Royal Enfield Continental GT motorbike

Mr Lal toured salesrooms full of greasy plastic chairs, posters hanging sideways and flashing tube lights, hated them because they were “like something from a bad film” and updated the look with spotlights and young staff. “By 2001, we had stopped making losses. In 2002 cashflow was positive.”

His biggest coup came in 2009, when Enfield designed its lighter “Classic” for the export market. “The internet had taken off here and people were seeing it online. We started getting calls. The economy had shifted and young professional men in white-collar jobs had more money to spend.” The bike soon had a nine-month waiting list and is still the company’s biggest-seller in India. Mr Lal has no fear of cheap new cars. “Our customers wouldn’t be seen dead in them. They want a bit of romance.” Sales of 50,000 a year in 2010 climbed to 50,000 a month last year. Next year he intends to double production.

But eyes are fixed firmly further afield. Royal Enfield has been quietly setting up a chain of retail outlets in London and, according to Mr Lal,“distribution is in place. Now we need to hit the sweet spot with the product.” That means a bigger engine and price tag. “The problem with the Enfield at the moment is it doesn’t work on UK roads.

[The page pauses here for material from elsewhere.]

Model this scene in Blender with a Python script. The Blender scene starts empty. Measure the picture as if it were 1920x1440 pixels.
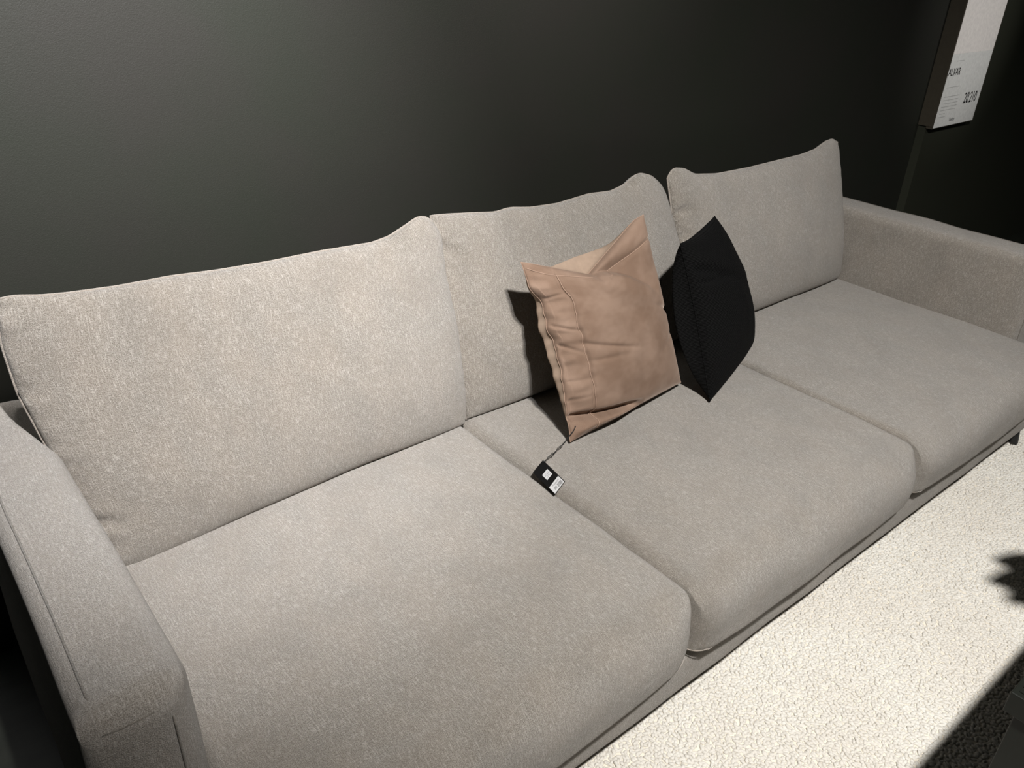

Eighty is the top speed at full throttle and it gets tiring.” The company has established an engineering centre on the site of Bruntingthorpe Proving Ground, a former airfield near Lutterworth, Leicestershire.

Then again, having taken test bikes from Himalayan passes to southern Spain to the Goodwood Revival festival, he is confident that “the Enfield still doesn’t need advertising”. For enthusiasts, he believes, that the look and the sound will sell themselves.